Re: Throughts from an ESL

[identity profile] rayiroth.livejournal.com 2011-10-26 01:10 am (UTC)(link)
You know, I made a comment yesterday but I thought more about it it rings truer. Just look at the amount of comments here demanding people to speak perfect English because "it's an English site" - Livejournal is Russian owned, and just look at how well it catered for us non-Russian speakers, well enough that people think that it's an English First place. Yes I get LJ's history and whatever, but the thing is now it's owned by a Russian company and they still made efforts on updating their English department. In places like Pixiv even if the English option isn't perfect, they still try to make us to feel included.

I wonder if this entitlement is because a native English speaker is more likely to be monolingual while a native non-English speaker is more likely to be multilingual. (Obviously omitting ESL people as that's a given). When you think about it, in all the English based places I lived in being monolingual is seen as the norm, while on a global scale it is actually quite rare. It's either people who were in environments that require multiple languages to function, or if it's so rammed into school curriculum that people would have to get a taste on learning another language.

The truth is, people don't know how hard it is to learn another language until they have to actually do it. I'm not talking about "oh I went a Japanese class now I can kanichiwa", learning individual words is easy but many never ever went past that stage, and they seriously believe that if they can be truly correct in their mother tongue at the age of 8, then an ESL speaker who have learned English for 8 years must be at the same level; or somehow people can "double check" away their mistakes. In reality it doesn't work like that, at all.

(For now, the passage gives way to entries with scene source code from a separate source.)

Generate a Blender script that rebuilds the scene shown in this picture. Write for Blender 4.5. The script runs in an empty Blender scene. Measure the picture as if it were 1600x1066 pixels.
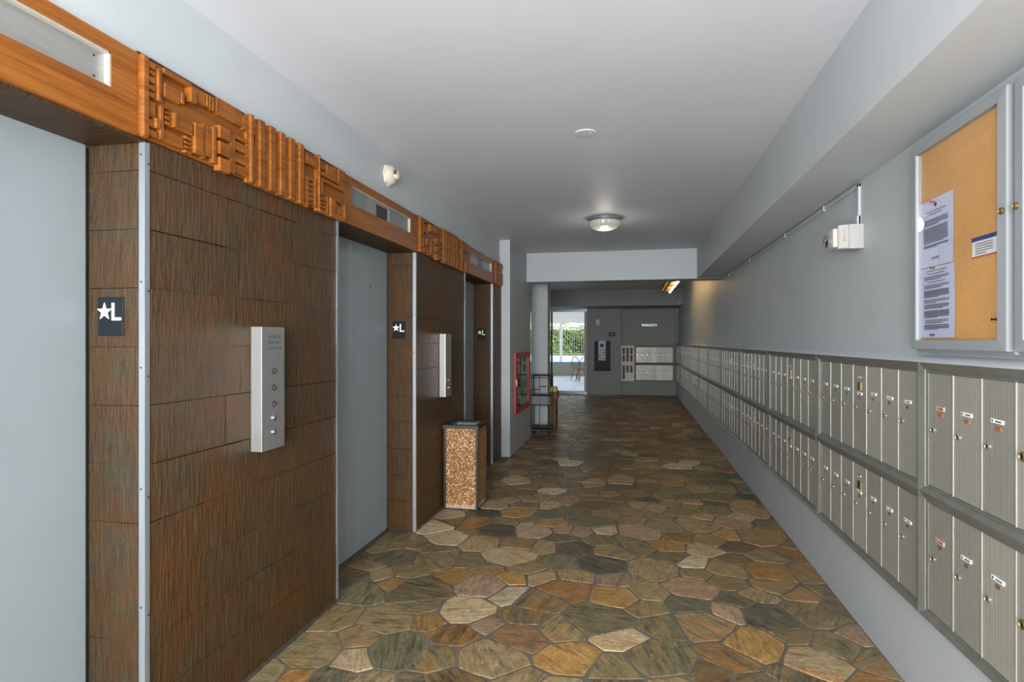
import bpy, bmesh, math, random
from math import sin, cos, pi, radians
from mathutils import Vector, Matrix
random.seed(7)
SC = bpy.context.scene
COL = SC.collection

# ------------------------------------------------------------------ camera, world, lights, exposure
cam_d = bpy.data.cameras.new('camera'); cam = bpy.data.objects.new('camera', cam_d); COL.objects.link(cam)
cam_d.sensor_width = 36; cam_d.lens = 900 / 1600 * 36; cam_d.clip_start = .05
cam.location = (0, 0, 1.45)
cam.rotation_euler = (radians(90), 0, math.atan(188 / 900))
SC.camera = cam
vs = SC.view_settings
vs.view_transform = 'Standard'; vs.look = 'None'; vs.gamma = 1; vs.use_curve_mapping = False; vs.exposure = 0.25

w = bpy.data.worlds.new('sky'); SC.world = w; w.use_nodes = True
bg = w.node_tree.nodes['Background']; bg.inputs[0].default_value = (.90, .95, 1.0, 1); bg.inputs[1].default_value = 2.8

def lamp(kind, name, loc, rot, power, col, **kw):
    d = bpy.data.lights.new(name, kind); d.energy = power; d.color = col
    for k, v in kw.items(): setattr(d, k, v)
    o = bpy.data.objects.new(name, d); COL.objects.link(o); o.location = loc; o.rotation_euler = rot
    return o
lamp('SUN', 'sun', (0, 30, 20), (radians(38), radians(-18), 0), 3.5, (1, .95, .86), angle=.01)
# added fill light behind the camera, tilted up to brighten ceiling and walls
lamp('AREA', 'rear_fill', (-.25, -2.1, 1.45), (radians(120), 0, 0), 450, (.95, .98, 1), shape='RECTANGLE', size=2.6, size_y=2.3)
# added fill light for the far lobby, set before its solid left wall
lamp('AREA', 'lobby_fill', (-4.1, 12.2, 1.5), (radians(90), 0, radians(-90)), 8, (.97, 1.0, .98), shape='RECTANGLE', size=4.5, size_y=2.0)

# ------------------------------------------------------------------ materials
def lin(c): return tuple((x / 255 / 12.92) if x / 255 <= .04045 else ((x / 255 + .055) / 1.055) ** 2.4 for x in c) + (1,)
class N:
    def __init__(s, name):
        s.m = bpy.data.materials.new(name); s.m.use_nodes = True; s.t = s.m.node_tree
        s.b = s.t.nodes['Principled BSDF']; s.out = s.t.nodes['Material Output']
    def n(s, typ, **kw):
        nd = s.t.nodes.new(typ)
        for k, v in kw.items():
            if k in ('blend_type', 'data_type', 'noise_dimensions', 'attribute_name', 'operation', 'rotation_type', 'feature', 'wave_type', 'bands_direction', 'distance', 'clamp_result'): setattr(nd, k, v)
            else: nd.inputs[k].default_value = v
        return nd
    def l(s, a, b): s.t.links.new(a, b)
    def coords(s, scale=(1, 1, 1), src='Object', rot=(0, 0, 0)):
        tc = s.n('ShaderNodeTexCoord'); mp = s.n('ShaderNodeMapping'); mp.inputs['Scale'].default_value = scale; mp.inputs['Rotation'].default_value = rot
        s.l(tc.outputs[src], mp.inputs[0]); return mp.outputs[0]
    def noise(s, vec, scale=5, detail=4, rough=.5):
        nd = s.n('ShaderNodeTexNoise', Scale=scale, Detail=detail, Roughness=rough); s.l(vec, nd.inputs['Vector']); return nd.outputs[0]
    def ramp(s, fac, stops):
        r = s.n('ShaderNodeValToRGB'); e = r.color_ramp.elements
        while len(e) < len(stops): e.new(.5)
        for i, (p, c) in enumerate(stops): e[i].position = p; e[i].color = c
        s.l(fac, r.inputs[0]); return r.outputs[0]
    def mix(s, fac, a, b, blend='MIX'):
        m = s.t.nodes.new('ShaderNodeMix'); m.data_type = 'RGBA'; m.blend_type = blend
        for sock, v in ((m.inputs[0], fac), (m.inputs[6], a), (m.inputs[7], b)):
            if hasattr(v, 'is_output'): s.l(v, sock)
            else: sock.default_value = v
        return m.outputs[2]
    def bump(s, h, strength=.3, dist=.01, prev=None):
        b = s.n('ShaderNodeBump', Strength=strength, Distance=dist); s.l(h, b.inputs['Height'])
        if prev is not None: s.l(prev, b.inputs['Normal'])
        s.l(b.outputs[0], s.b.inputs['Normal']); return b.outputs[0]
    def base(s, v):
        if hasattr(v, 'is_output'): s.l(v, s.b.inputs['Base Color'])
        else: s.b.inputs['Base Color'].default_value = v
    def set(s, **kw):
        for k, v in kw.items(): s.b.inputs[k.replace('_', ' ')].default_value = v
g1 = lambda v: (v, v, v, 1)

def paint(name, c, rough=.55, amt=.05, bump=.06):
    a = N(name); v = a.coords((1, 1, 1))
    f = a.noise(v, 1.3, 5, .6)
    hi = tuple(min(1, x * (1 + amt)) for x in lin(c)[:3]) + (1,); lo = tuple(x * (1 - amt) for x in lin(c)[:3]) + (1,)
    a.base(a.ramp(f, [(.3, lo), (.7, hi)])); a.set(Roughness=rough)
    a.bump(a.noise(v, 90, 3), bump, .004); return a.m
def plain(name, c, rough=.5, metal=0, spec=.5, emis=None, es=0, coat=0):
    a = N(name); a.base(lin(c)); a.set(Roughness=rough, Metallic=metal); a.b.inputs['Specular IOR Level'].default_value = spec
    a.b.inputs['Coat Weight'].default_value = coat
    if emis: a.b.inputs['Emission Color'].default_value = lin(emis); a.b.inputs['Emission Strength'].default_value = es
    return a.m
def metal(name, c, rough=.35, scale=(1, 1, 1), k=60, amt=.12, mtl=.9, bump=.08, vary=0):
    a = N(name); v = a.coords(scale); f = a.noise(v, k, 3, .6)
    hi = tuple(min(1, x * (1 + amt)) for x in lin(c)[:3]) + (1,); lo = tuple(x * (1 - amt) for x in lin(c)[:3]) + (1,)
    col = a.ramp(f, [(.35, lo), (.65, hi)])
    if vary:
        oi = a.n('ShaderNodeObjectInfo'); r = a.ramp(oi.outputs['Random'], [(0, g1(1 - vary)), (1, g1(1))])
        col = a.mix(1.0, col, r, 'MULTIPLY')
    a.base(col); a.set(Roughness=rough, Metallic=mtl); a.bump(f, bump, .002); return a.m

def wood(name, c0, c1, c2, rough=.33):
    a = N(name); oi = a.n('ShaderNodeObjectInfo')
    v = a.coords((1.2, .35, 9)); add = a.n('ShaderNodeVectorMath', operation='ADD')
    sc = a.n('ShaderNodeVectorMath', operation='SCALE'); sc.inputs[0].default_value = (3, 7, 5); a.l(oi.outputs['Random'], sc.inputs['Scale'])
    a.l(v, add.inputs[0]); a.l(sc.outputs[0], add.inputs[1])
    f = a.noise(add.outputs[0], 6, 8, .62); f2 = a.noise(add.outputs[0], 40, 4, .6)
    col = a.ramp(f, [(.3, lin(c0)), (.5, lin(c1)), (.72, lin(c2))])
    col = a.mix(.35, col, a.ramp(f2, [(.35, g1(.45)), (.6, g1(1))]), 'MULTIPLY')
    r = a.ramp(oi.outputs['Random'], [(0, g1(.82)), (1, g1(1.0))]); col = a.mix(1, col, r, 'MULTIPLY')
    a.base(col); a.set(Roughness=rough); a.b.inputs['Specular IOR Level'].default_value = .3; a.b.inputs['Coat Weight'].default_value = .06; a.b.inputs['Coat Roughness'].default_value = .25
    a.bump(f2, .18, .003); return a.m

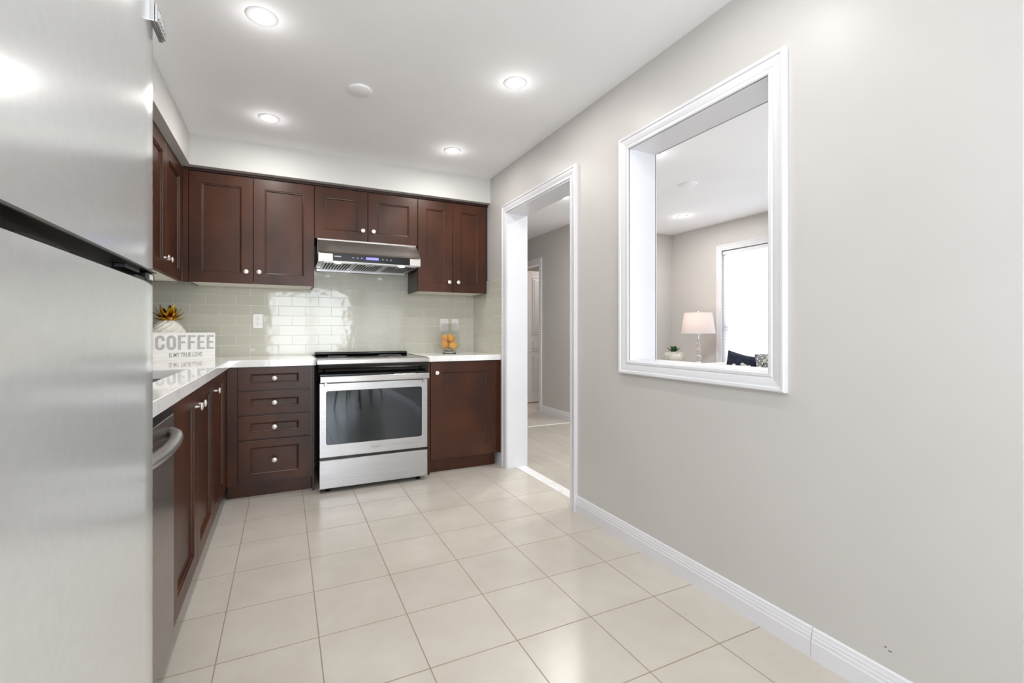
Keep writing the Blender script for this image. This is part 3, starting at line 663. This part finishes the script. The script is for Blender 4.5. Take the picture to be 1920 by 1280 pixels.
# ------------------------------------------------------------------ refrigerator
xf = -.20; fy0, fy1 = .22, 1.012; zg0, zg1 = 1.201, 1.2235
fr = thing('refrigerator', 'silver grey top-freezer refrigerator filling the left foreground', 'refrigerator', (-.55, .62, 0))
obj('cabinet', B1(XL+.01, xf-.062, fy0+.01, fy1-.008, .02, 1.775, bev=.004), 'fridge', fr)
def fdoor(name, z0, z1, chamf):
    n = 14; bm = bm_(); prof = []
    for k in range(n+1):  # gently bowed front with rounded vertical edges
        f = k/n; y = fy0+(fy1-fy0)*f; e = min(f, 1-f)*(fy1-fy0); r = .012
        x = xf-.003*(2*f-1)**2-(0 if e >= r else (r-math.sqrt(max(0, r*r-(r-e)**2))))
        prof.append((x, y))
    prof += [(xf-.058, fy1), (xf-.058, fy0)]
    a = [bm.verts.new((x, y, z0)) for x, y in prof]; b = [bm.verts.new((x, y, z1)) for x, y in prof]; m_ = len(prof)
    for k in range(m_): bm.faces.new((a[k], a[(k+1) % m_], b[(k+1) % m_], b[k]))
    bm.faces.new(a); bm.faces.new(b)
    es = [e for e in bm.edges if abs(e.verts[0].co.z-e.verts[1].co.z) < 1e-6 and (abs(e.verts[0].co.x-xf) < .02 and abs(e.verts[1].co.x-xf) < .02)]
    bmesh.ops.bevel(bm, geom=es, offset=.003, segments=2, affect='EDGES')
    return obj(name, bm, 'fridge', fr, 50)
fd = fdoor('freezer_door', zg1, 1.79, 0); rd = fdoor('refrigerator_door', .07, zg0, 0)
obj('gap_liner', B1(xf-.060, xf-.030, fy0+.006, fy1-.012, zg0-.002, zg1+.002), 'fridge_dark', fr, label='dark recess between the two doors')
obj('door_underside', B1(xf-.052, xf-.0055, fy0+.012, fy1-.014, zg1-.0012, zg1+.0005), 'fridge_dark', fd)
obj('door_topside', B1(xf-.052, xf-.012, fy0+.012, fy1-.014, zg0-.0005, zg0+.0006), 'fridge_dark', rd)
bm = bm_(); lathe(bm, [(.0, 0), (.045, .0), (.052, .004), (.052, .010)], (0, 0, 0), 'X', 24); bmesh.ops.scale(bm, vec=(1, 1.2, .10), verts=bm.verts); bmesh.ops.translate(bm, vec=(xf-.0305, .62, 1.209), verts=bm.verts)
obj('grip_recess', bm, 'black', fr)
hg = obj('door_hinge', box(box(box(bm_(), xf-.050, xf-.012, .90, fy1-.012, zg0+.0005, zg0+.010, bev=.001), xf-.034, xf-.010, .955, fy1-.006, zg0+.006, zg1-.002, bev=.002), xf-.030, xf-.014, .86, .93, zg1-.008, zg1-.001, bev=.001), 'black', fr, label='black plastic hinge cover')
obj('hinge_label', B1(xf-.0102, xf-.0092, .972, .992, zg0+.009, zg1-.005), 'plate', hg)
bm = bm_(); box(bm, xf-.003, xf+.0035, .937, 1.003, 1.637, 1.671, bev=.0008); box(bm, xf+.0035, xf+.0075, .940, 1.001, 1.639, 1.669, bev=.0012)
bd = obj('badge', bm, 'chrome', fd, label='raised silver badge')
bm = bm_()
for k in range(5): box(bm, xf+.0075, xf+.0082, .947+k*.0105, .953+k*.0105, 1.648, 1.661)
obj('badge_relief', bm, 'steel', bd)
obj('toe_grille', B1(xf-.09, xf-.05, fy0+.02, fy1-.02, .0, .06), 'fridge_dark', fr)

# ------------------------------------------------------------------ dishwasher
dw = thing('dishwasher', 'dark stainless dishwasher beneath the left worktop beside the refrigerator', 'dishwasher', (FX, 1.57, 0))
obj('body', B1(XL+.01, FX-.03, 1.274, 1.878, .02, .878), 'black', dw)
obj('door', B1(FX-.028, FX+.004, 1.273, 1.880, .105, .845, bev=.004), 'dishsteel', dw)
obj('control_strip', B1(FX-.028, FX+.001, 1.273, 1.880, .848, .876, bev=.003), 'black', dw)
pts = [(FX+.004, 1.825, .79)]+[(FX+.004+.044*math.sin(PI*k/12)**.45, 1.82-(1.82-1.33)*k/12, .79) for k in range(1, 12)]+[(FX+.004, 1.325, .79)]
obj('handle', tube(bm_(), pts, .018, 12, 1.0), 'steel', dw, True, label='curved stainless bar handle')
obj('toe_panel', B1(FX-.07, FX-.05, 1.275, 1.878, .0, .1), 'black', dw)

# ------------------------------------------------------------------ COFFEE sign
A0 = Vector((-.451, 3.862)); dirv = Vector((-.834, -.552)).normalized()   # from its right end to its left end
sw, sh, sth = .385, .184, .028
S0 = A0+dirv*sw                     # left end
ang = math.atan2(-dirv.y, -dirv.x)
sg = thing('wooden_sign', 'white block sign reading COFFEE IS MY TRUE LOVE in grey letters on the worktop', 'sign', (S0.x, S0.y, CT))
sg.rotation_euler = (0, 0, ang)
def sgo(name, bm, mat, par=None, **k):    # authored in the sign's own frame: x along, -y front, z up
    bmesh.ops.recalc_face_normals(bm, faces=bm.faces); me = bpy.data.meshes.new(name); bm.to_mesh(me); bm.free(); me.materials.append(M[mat])
    o = bpy.data.objects.new(name, me); COL.objects.link(o); o.parent = par or sg; return o
sgo('board', B1(0, sw, 0, sth, 0, sh, bev=.0012), 'board')
def glyph(bm, ch, x, z, w_, h, s):
    f = lambda u, v: (x+u, -.0008, z+v); b = lambda u, v: (x+u, .0002, z+v)
    R = lambda u0, u1, v0, v1: box(bm, x+u0, x+u1, -.0008, .0002, z+v0, z+v1)
    if ch in 'FE':
        R(0, s, 0, h); R(s, w_, h-s*.72, h); R(s, w_*.88, h*.5-s*.30, h*.5+s*.42)
        if ch == 'E': R(s, w_, 0, s*.72)
    else:
        def ring(ri, half):   # stadium outline, half: 'O' closed or 'C' cut on the right
            r = w_/2-ri; pts = []
            for cy, a0 in ((h-w_/2, 0), (w_/2, PI)):
                for k in range(9): a = a0+PI*k/8; pts.append((w_/2+r*math.cos(a), cy+r*math.sin(a)))
            return pts
        o_, i_ = ring(0, ch), ring(s, ch); n = len(o_)
        if ch == 'C':   # open the right side: stop arcs a little past the turn
            o_ = [(w_, h*.62)]+o_[:9]+o_[9:]+[(w_, h*.38)]; i_ = [(w_-s, h*.62)]+i_[:9]+i_[9:]+[(w_-s, h*.38)]
        n = len(o_); rngk = range(n-1) if ch == 'C' else range(n)
        for k in rngk:
            q = (k+1) % n
            vs = [bm.verts.new(p) for p in (f(*o_[k]), f(*o_[q]), f(*i_[q]), f(*i_[k]), b(*o_[k]), b(*o_[q]), b(*i_[q]), b(*i_[k]))]
            bm.faces.new(vs[:4]); bm.faces.new(vs[4:]); bm.faces.new((vs[0], vs[1], vs[5], vs[4])); bm.faces.new((vs[2], vs[3], vs[7], vs[6]))
bm = bm_(); gx = .012
for ch, w_ in zip('COFFEE', (.056, .056, .050, .050, .050, .050)):
    glyph(bm, ch, gx, .068, w_, .098, .0185); gx += w_+.0105
sgo('large_lettering', bm, 'grey_ink')
bm = text_bm('IS MY TRUE LOVE', .040, .62, .0004); bmesh.ops.rotate(bm, matrix=Matrix.Rotation(PI/2, 3, 'X'), verts=bm.verts)
xsz = [v_.co.x for v_ in bm.verts]; bmesh.ops.scale(bm, vec=(.205/(max(xsz)-min(xsz)), 1, 1), verts=bm.verts)
bmesh.ops.translate(bm, vec=(.195, -.0006, .020), verts=bm.verts); sgo('small_lettering', bm, 'dark_ink')

# ------------------------------------------------------------------ pineapple ornament
px, py = -.745, 3.945
pn = thing('pineapple_ornament', 'white ceramic pineapple with a gold leaf crown behind the sign', 'ornament', (px, py, CT))
bm = bm_(); seg = 22; rows = 15; rings = []
for i in range(rows+1):
    f = i/rows; zz = CT+.27*f; r = .112*math.sin(PI*min(max(.12+.80*f, 0), 1))**.62
    rings.append([bm.verts.new((px+r*(1+(.06 if (i+k) % 2 else -.045))*math.cos(2*PI*(k+.5*(i % 2)*0)/seg), py+r*(1+(.06 if (i+k) % 2 else -.045))*math.sin(2*PI*k/seg), zz)) for k in range(seg)])
for a, b in zip(rings, rings[1:]):
    for k in range(seg):
        q = (k+1) % seg
        bm.faces.new((a[k], a[q], b[q])); bm.faces.new((a[k], b[q], b[k]))
bm.faces.new(rings[0]); bm.faces.new(rings[-1])
obj('fruit_body', bm, 'ceramic', pn)
def leaf_bm(base, direction, length, width, bend=.25, thick=.0025):
    d = Vector(direction).normalized(); side = d.cross(Vector((0, 0, 1)))
    side = side.normalized() if side.length > .05 else Vector((1, 0, 0)); nrm = side.cross(d).normalized()
    bm = bm_(); n = 7; prev = None; rowsv = []
    for k in range(n+1):
        f = k/n; wd = width*math.sin(PI*(.18+.82*f))**.8 if f < 1 else 0.0006
        c_ = Vector(base)+d*length*f+Vector((d.x, d.y, -.3))*bend*length*f*f*.5
        rowsv.append([bm.verts.new(c_-side*wd/2), bm.verts.new(c_-nrm*wd*.22), bm.verts.new(c_+side*wd/2), bm.verts.new(c_+nrm*thick-nrm*wd*.1)])
    for a, b in zip(rowsv, rowsv[1:]):
        for k in range(4): bm.faces.new((a[k], a[(k+1) % 4], b[(k+1) % 4], b[k]))
    bm.faces.new(rowsv[0]); bm.faces.new(rowsv[-1]); return bm
def merge(dst, src):
    me = bpy.data.meshes.new('t'); src.to_mesh(me); src.free(); dst.from_mesh(me); bpy.data.meshes.remove(me)
cr = obj('crown_collar', lathe(bm_(), [(.05, 0), (.055, .008), (.04, .018), (.02, .024), (0, .024)], (px, py, CT+.268), 'Z', 20), 'gold', pn, True)
for ring_, (n_, tilt, ln, wd) in enumerate(((9, .30, .066, .036), (8, .68, .080, .038), (6, 1.05, .092, .038), (3, 1.35, .100, .036))):
    for k in range(n_):
        a = 2*PI*k/n_+ring_*.45+.2; dr = (math.cos(a)*math.cos(tilt), math.sin(a)*math.cos(tilt), math.sin(tilt))
        b_ = (px+.026*math.cos(a), py+.026*math.sin(a), CT+.272+.006*ring_)
        obj('crown_leaf', leaf_bm(b_, dr, ln, wd), 'gold', pn, 60)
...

I could easily be mistaken as English speaker orally, but my English grammar is still all over the place. While I haven't used my native language on regular bases for like what, 5 years? I can still pick it up in complete grammar correctness after a few minutes of warming up. Most grammar books out there are pretty useless anyway. One thing I can say for sure, us ESL users tend to not mess up apostrophes because that's the only thing in English grammar that stays consistent to its own rules.